**PROVIDED MATERIAL**
++++++++++++++++++++

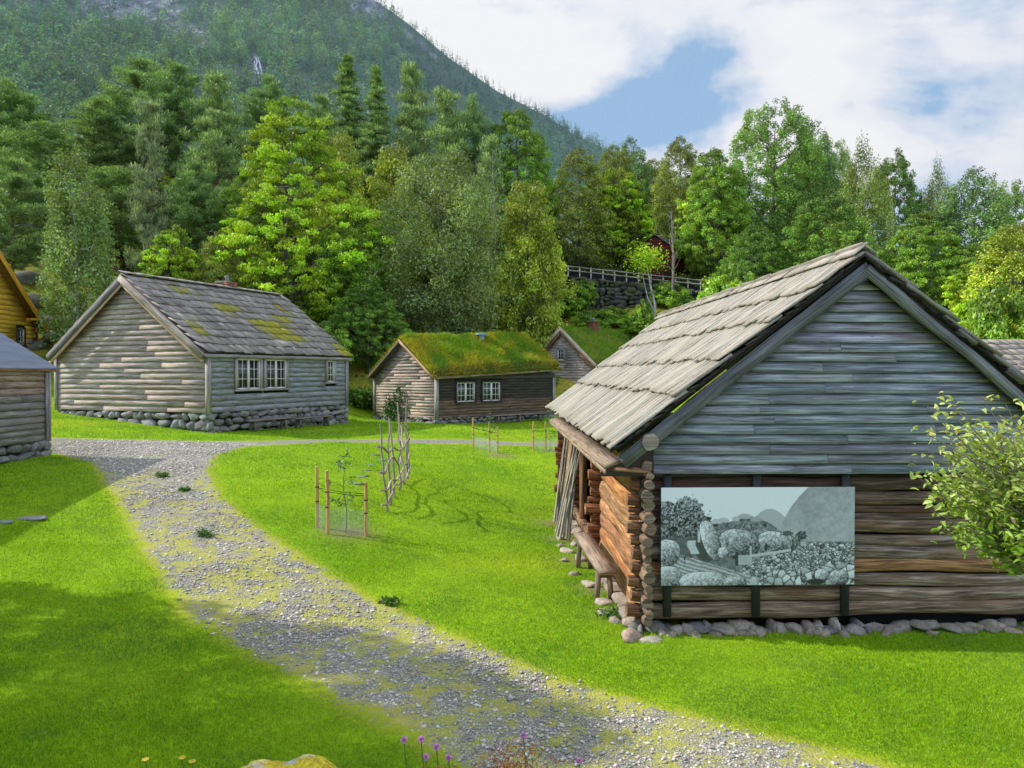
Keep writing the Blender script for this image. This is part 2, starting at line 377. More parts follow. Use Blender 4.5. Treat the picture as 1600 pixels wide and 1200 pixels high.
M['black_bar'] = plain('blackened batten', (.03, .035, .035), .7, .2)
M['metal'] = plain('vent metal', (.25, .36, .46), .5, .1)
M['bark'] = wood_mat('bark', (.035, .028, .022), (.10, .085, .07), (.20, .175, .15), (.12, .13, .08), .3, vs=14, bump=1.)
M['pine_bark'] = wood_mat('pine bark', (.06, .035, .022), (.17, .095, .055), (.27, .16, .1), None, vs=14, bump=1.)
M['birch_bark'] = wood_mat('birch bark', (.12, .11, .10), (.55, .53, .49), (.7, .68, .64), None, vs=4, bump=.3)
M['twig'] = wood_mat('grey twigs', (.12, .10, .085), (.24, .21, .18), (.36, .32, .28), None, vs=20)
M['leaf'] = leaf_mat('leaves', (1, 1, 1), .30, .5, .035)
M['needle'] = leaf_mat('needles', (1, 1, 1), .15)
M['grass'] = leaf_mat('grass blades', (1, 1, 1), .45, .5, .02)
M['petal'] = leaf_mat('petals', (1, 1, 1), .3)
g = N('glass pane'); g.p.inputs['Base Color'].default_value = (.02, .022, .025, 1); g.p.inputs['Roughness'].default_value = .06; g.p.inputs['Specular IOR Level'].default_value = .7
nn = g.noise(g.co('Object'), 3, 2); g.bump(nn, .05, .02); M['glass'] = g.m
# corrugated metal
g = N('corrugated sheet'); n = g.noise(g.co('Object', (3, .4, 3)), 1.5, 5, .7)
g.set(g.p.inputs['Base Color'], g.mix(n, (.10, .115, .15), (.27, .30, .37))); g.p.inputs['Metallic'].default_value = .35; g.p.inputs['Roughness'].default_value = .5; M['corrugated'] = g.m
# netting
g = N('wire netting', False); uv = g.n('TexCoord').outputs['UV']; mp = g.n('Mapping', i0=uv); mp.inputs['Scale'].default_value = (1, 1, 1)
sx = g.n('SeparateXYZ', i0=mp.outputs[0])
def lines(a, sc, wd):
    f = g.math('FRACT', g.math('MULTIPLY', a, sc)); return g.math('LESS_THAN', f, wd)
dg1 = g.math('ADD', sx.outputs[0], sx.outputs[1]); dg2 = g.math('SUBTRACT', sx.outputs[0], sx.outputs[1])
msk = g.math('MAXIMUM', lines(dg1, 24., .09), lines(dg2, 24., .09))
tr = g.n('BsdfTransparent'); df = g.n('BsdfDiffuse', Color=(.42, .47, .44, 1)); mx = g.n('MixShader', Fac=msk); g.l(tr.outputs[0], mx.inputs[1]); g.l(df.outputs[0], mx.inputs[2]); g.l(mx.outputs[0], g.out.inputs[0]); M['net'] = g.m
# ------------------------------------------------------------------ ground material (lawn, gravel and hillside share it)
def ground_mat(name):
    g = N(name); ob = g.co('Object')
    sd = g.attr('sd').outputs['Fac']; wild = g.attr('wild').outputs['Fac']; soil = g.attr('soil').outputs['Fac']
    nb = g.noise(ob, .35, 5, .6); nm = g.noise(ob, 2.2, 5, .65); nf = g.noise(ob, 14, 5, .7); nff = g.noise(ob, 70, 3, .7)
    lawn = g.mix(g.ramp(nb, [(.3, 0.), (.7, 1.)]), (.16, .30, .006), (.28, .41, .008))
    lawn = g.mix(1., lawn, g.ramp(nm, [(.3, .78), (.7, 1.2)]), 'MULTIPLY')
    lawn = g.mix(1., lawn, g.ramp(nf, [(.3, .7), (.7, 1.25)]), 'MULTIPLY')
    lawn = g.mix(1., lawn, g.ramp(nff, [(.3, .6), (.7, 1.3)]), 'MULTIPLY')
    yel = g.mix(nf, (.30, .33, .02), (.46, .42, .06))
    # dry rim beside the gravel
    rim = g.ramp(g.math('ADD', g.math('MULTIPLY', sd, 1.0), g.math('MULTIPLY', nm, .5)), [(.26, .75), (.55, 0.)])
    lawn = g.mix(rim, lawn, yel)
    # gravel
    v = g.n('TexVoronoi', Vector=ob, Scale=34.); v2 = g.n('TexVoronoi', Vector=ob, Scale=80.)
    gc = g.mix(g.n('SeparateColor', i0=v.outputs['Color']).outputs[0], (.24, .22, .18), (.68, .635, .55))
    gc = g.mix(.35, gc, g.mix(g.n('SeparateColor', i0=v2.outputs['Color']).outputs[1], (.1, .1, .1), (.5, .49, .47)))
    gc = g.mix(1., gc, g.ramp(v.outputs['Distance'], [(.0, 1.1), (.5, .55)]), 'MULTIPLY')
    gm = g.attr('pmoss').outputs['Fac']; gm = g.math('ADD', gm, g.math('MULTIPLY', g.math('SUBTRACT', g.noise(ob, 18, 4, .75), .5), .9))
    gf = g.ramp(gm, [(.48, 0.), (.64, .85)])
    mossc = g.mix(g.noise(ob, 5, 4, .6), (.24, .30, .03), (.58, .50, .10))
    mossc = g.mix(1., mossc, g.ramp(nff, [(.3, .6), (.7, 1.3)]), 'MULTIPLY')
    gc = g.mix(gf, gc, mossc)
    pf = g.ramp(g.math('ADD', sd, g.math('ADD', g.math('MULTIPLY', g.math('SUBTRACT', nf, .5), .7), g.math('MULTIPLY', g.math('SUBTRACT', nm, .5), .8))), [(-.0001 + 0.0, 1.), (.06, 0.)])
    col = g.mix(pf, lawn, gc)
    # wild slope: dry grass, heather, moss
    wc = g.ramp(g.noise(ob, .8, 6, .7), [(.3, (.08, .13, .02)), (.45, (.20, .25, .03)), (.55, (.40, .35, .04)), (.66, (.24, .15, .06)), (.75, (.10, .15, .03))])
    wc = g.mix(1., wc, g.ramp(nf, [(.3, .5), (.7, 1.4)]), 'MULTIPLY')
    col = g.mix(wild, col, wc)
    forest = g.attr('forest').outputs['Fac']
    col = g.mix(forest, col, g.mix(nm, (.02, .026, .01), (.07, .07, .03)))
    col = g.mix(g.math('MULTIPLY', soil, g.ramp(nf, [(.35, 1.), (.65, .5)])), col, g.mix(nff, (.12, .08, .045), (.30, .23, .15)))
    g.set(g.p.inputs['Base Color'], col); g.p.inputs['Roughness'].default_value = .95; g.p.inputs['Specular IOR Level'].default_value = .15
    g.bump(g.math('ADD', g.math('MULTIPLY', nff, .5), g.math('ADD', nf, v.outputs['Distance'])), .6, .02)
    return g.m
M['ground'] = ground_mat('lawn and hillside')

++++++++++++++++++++

**GIVEN PROBLEM**
Locate all lines that include the word "forest" and copy them out.

**WRITTEN RESPONSE**
    forest = g.attr('forest').outputs['Fac']
    col = g.mix(forest, col, g.mix(nm, (.02, .026, .01), (.07, .07, .03)))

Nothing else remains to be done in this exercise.